Отметим тут же, что если семьи остальных героев нашего рассказа и нельзя считать «абсолютно благополучными», то их неблагополучие все же далеко не казалось таким беспросветным и фатальным, как в семье Гастева. Лева Малкин — второй (и последний) сын своих родителей. Его отец Моисей Львович Малкин был инженером-мостовиком. В молодости он учился математике в Новороссийском (Одесском) университете у В.Ф. Кагана и С.О. Шатуновского и, что называется, подавал прекрасные надежды. Впрочем, будучи прекрасным инженером, он отнюдь не имел оснований считать себя неудачником. Математическая же карьера с уверенностью прочилась гордости семьи ― младшему сыну, блестяще и разносторонне одаренному мальчику. Весной 1941 года семиклассник Лева Малкин получил вторую премию на школьной математической олимпиаде МГУ — в те времена это был «смотр молодых дарований» самого высшего класса. (На ту же олимпиаду активно участвовавший в ее организации второкурсник мехмата Петя Гастев привел своего брата-шестиклассника Юру, успехи которого, однако, оказались гораздо более скромными.) В первые же дни войны М.Л. Малкин ушел в народное ополчение и вскоре погиб. От недавнего благополучия семьи остались разве что «роскошные» замашки бывшего вундеркинда: семья жила очень и очень скромно (Клавдия Федоровна Малкина работала машинисткой в каком-то из многочисленных наркоматов, и Лева мог обедать в столовой «повышенного типа»; старшая сестра Вера, до этого окончившая консерваторию по классу фортепиано, вышла замуж, тоже за музыканта, и родила дочку) — но, разумеется, ничего похожего на буквально нищенское житье Гастевых.

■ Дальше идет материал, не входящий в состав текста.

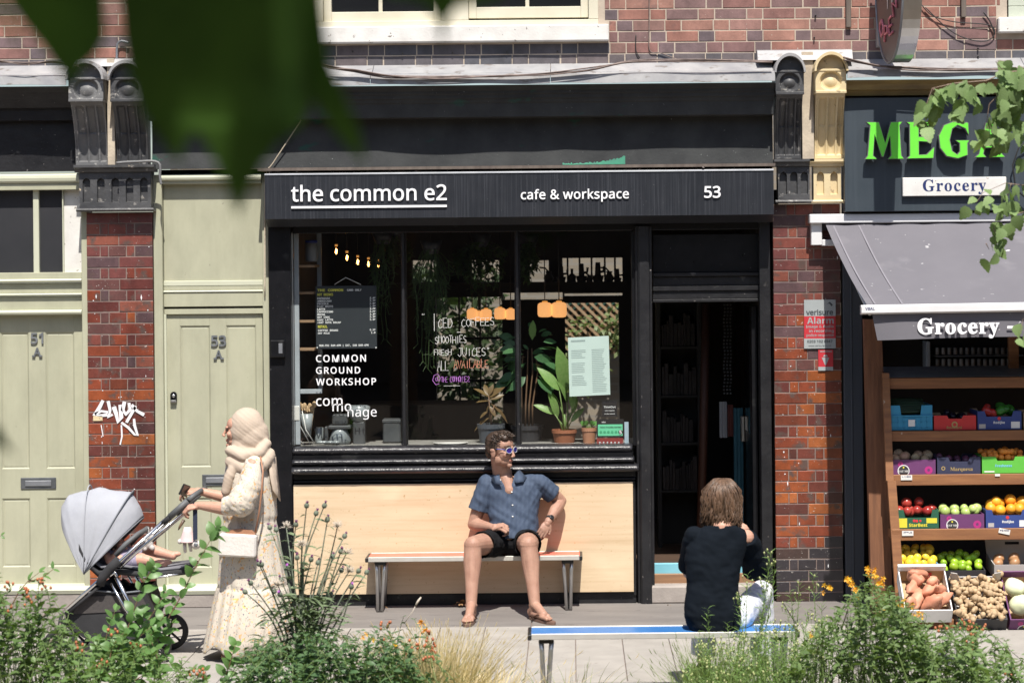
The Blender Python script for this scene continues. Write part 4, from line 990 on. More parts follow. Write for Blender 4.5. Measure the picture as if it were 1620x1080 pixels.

Слава Грабарь тоже, как Гастев и Малкин, окончил экстерном школу летом 1943 года (там они и с Гастевым познакомились, точнее, «вычислили» друг друга, зная каждый о существовании другого по рассказам Ольги Грабарь), но, в отличие от них, никогда не ходил в «вундеркиндах», хотя учился всегда хорошо и основательно. Средоточием талантов и всяческого «блеска» в этой семье всегда признавалась старшая сестра Ольга, унаследовавшая, помимо прочих качеств, поразительную работоспособность отца, знаменитого художника и искусствоведа Игоря Эммануиловича Грабаря. Грабарь был, ко всему прочему, академиком и лауреатом всех возможных в то время премий, и семья, по обычным советским меркам, жила прекрасно, хотя и далеко не счастливо. Перед самой войной Ольга порвала с семьей (точнее, с отцом), никак не помогшей ей в дни ее трагической влюбленности в своего школьного учителя. Летом 1941 года она родила мертвого ребенка (с отцом которого они к тому времени расстались; позже тот, кажется, пропал на фронте), долго и тяжко болела, и только, как говорят в таких случаях, любовь и преданность друзей воскресили ее. Однако еще из Ашхабада самый любящий и преданный из них, студент ИФЛИ (к тому времени влившегося в МГУ) Юра Густинчич уехал в свою родную Югославию, где и примкнул к клике Тито. Ольга же из Свердловска ушла в армию (переводчицей), где вышла замуж и вообще обрела гармонию (хотя, надо сказать, алкоголизм майора Епифанова был, пожалуй, самым приятным качеством этого настоящего «простого советского человека» [33] ). Еще задолго до войны расстались родители Ольги и Славы: их мать, Валентина Михайловна Мещерина, женщина очень милая и мягкая, ушла от мужа, и все заботы о детях и вообще о «доме» взяла на себя ее сестра Мария Михайловна. Если к тому же добавить, что и Ольга-то появилась на свет, когда Н.Э. Грабарю было уже за пятьдесят, то можно понять, что детство Славы было не столь уж безмятежным (сам он часто говорил друзьям, что рос изрядно «заброшенным»). Но детство было теперь уже позади, и сейчас его друзья (в первую очередь два упомянутых выше) буквально дневали и ночевали в этом приветливом и, несмотря на карточки, хлебосольном доме, а часто все трое (иногда с еще большей компанией) уезжали в Абрамцево, где радостно объедались картошкой и кислой капустой и опивались парным молоком (иногда — не только молоком) на громадной «грабариной» даче.
33
Слава и его друзья обычно называли его сталинским соколом.